13.             Loss, Theft, Destruction or Mutilation.  In case this Note shall become mutilated or defaced or be destroyed, lost or stolen,  the Maker shall execute and deliver a new Note in exchange for and upon surrender and cancellation of such mutilated or defaced Note or in lieu of and in substitution for such Note so destroyed, lost or stolen, upon the Holder of such Note filing with the Maker evidence reasonably satisfactory to  the Maker that such Note has been so mutilated, defaced, destroyed, lost or stolen and of the ownership thereof by the Holder as may be necessary; provided, however, that the Maker shall be entitled, as a condition to the execution and delivery of such new Note, to demand indemnity satisfactory to it and payment of reasonable expenses and charges incurred in connection with the delivery of such new Note.

14.             Captions.  The captions herein are included for convenience of reference and shall be ignored in the construction or interpretation hereof.

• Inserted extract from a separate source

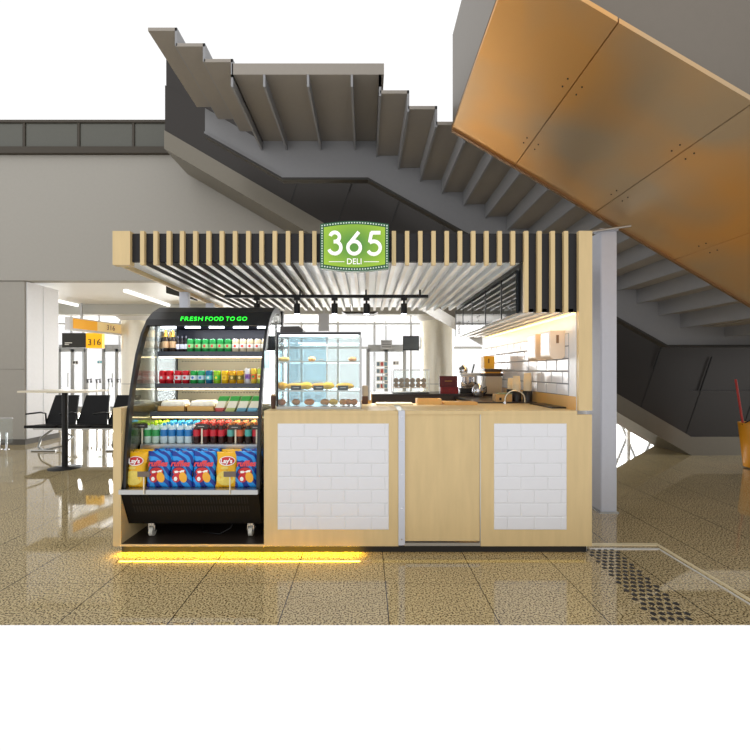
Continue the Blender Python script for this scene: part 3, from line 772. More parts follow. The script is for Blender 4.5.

15.             Entire Agreement.  Each of the Parties hereby covenants that this Note is intended to and does contain and embody herein all of the understandings and agreements, both written or oral, of the Parties hereby with respect to the subject matter of this Note, and that there exists no oral agreement or understanding, express or implied liability, whereby the absolute, final and unconditional character and nature of the Note shall be in any way invalidated, empowered or affected.  There are no provisions affecting or interpreting this Note other than those set forth herein.